Before redevelopment, the Lim Kwang tower was not unlike most other business buildings. However Hong and Lee, with their particular concerns and unique understanding of space, transformed it into an emotive space that exerts an understated ambience. With the entire wall seen from the lobby and the ceiling covered with white LED lights, a feeling of the infinite is created by the fully infused lighting of the space. Circular sculptures placed on both sides of the lobby serve as tables for the employees, and the three-dimensional sculptures embody facets of time and space through their compasses and contour lines. Some constructions, created in Hong’s signature style using pixels or lattices, were installed at a variety of locations throughout the space. They include a black steel frame decorating the front wall of the lobby, and a red canopy built on a circular stairwell outside. By eliminating decoration, the highly simplified styles were effective in bringing a sense of overall change to the existing spaces.
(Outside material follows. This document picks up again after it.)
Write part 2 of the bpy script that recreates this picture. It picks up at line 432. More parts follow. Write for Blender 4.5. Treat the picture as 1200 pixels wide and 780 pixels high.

Another interpretation of the space through KDK’s photograph

KDK’s photographs suggest another perspective towards viewing this space. Having explored the geometric compositions hidden within the space, KDK embodied the beauty found within its formal qualities, by capturing from a front-on view such things as the circular sculptures, rectangular lighting and the outdoor canopy roof. He flattens the space through these compositions, encapsulating the views, and recomposing them. A photograph of the outdoor canopy roof creates a tension in the composition by incorporating into a frame both lattice patterns, seen as if they were two-dimensional, while vertical high-rise buildings can be seen between them. A wall of the exhibition hall features photographs from each floor of the restrooms with their male and female pictograms. There is a visual pleasure that comes in casting one’s eye over these elements of repetition and difference, as well as in finding their humorous qualities, as they depict different postures of men and women in the 39 restrooms found on the twenty floors.

Despite her focus on the two-dimensional, Hong has always had a subtle interest in their spatial qualities and in ‘turning painting to reality’. In contrast Lee primarily works in three dimensions, but is sensitive to details and textures. They mutually benefitted one another in creating an artwork utilizing the entire space. KDK helped enrich the relevant contexts of the work by locating the aesthetic structures hidden in the space. They rediscovered the significant implications that come about when communicating and collaborating with experts from a variety of realms, and hope that they might have more opportunities for these kinds of endeavors.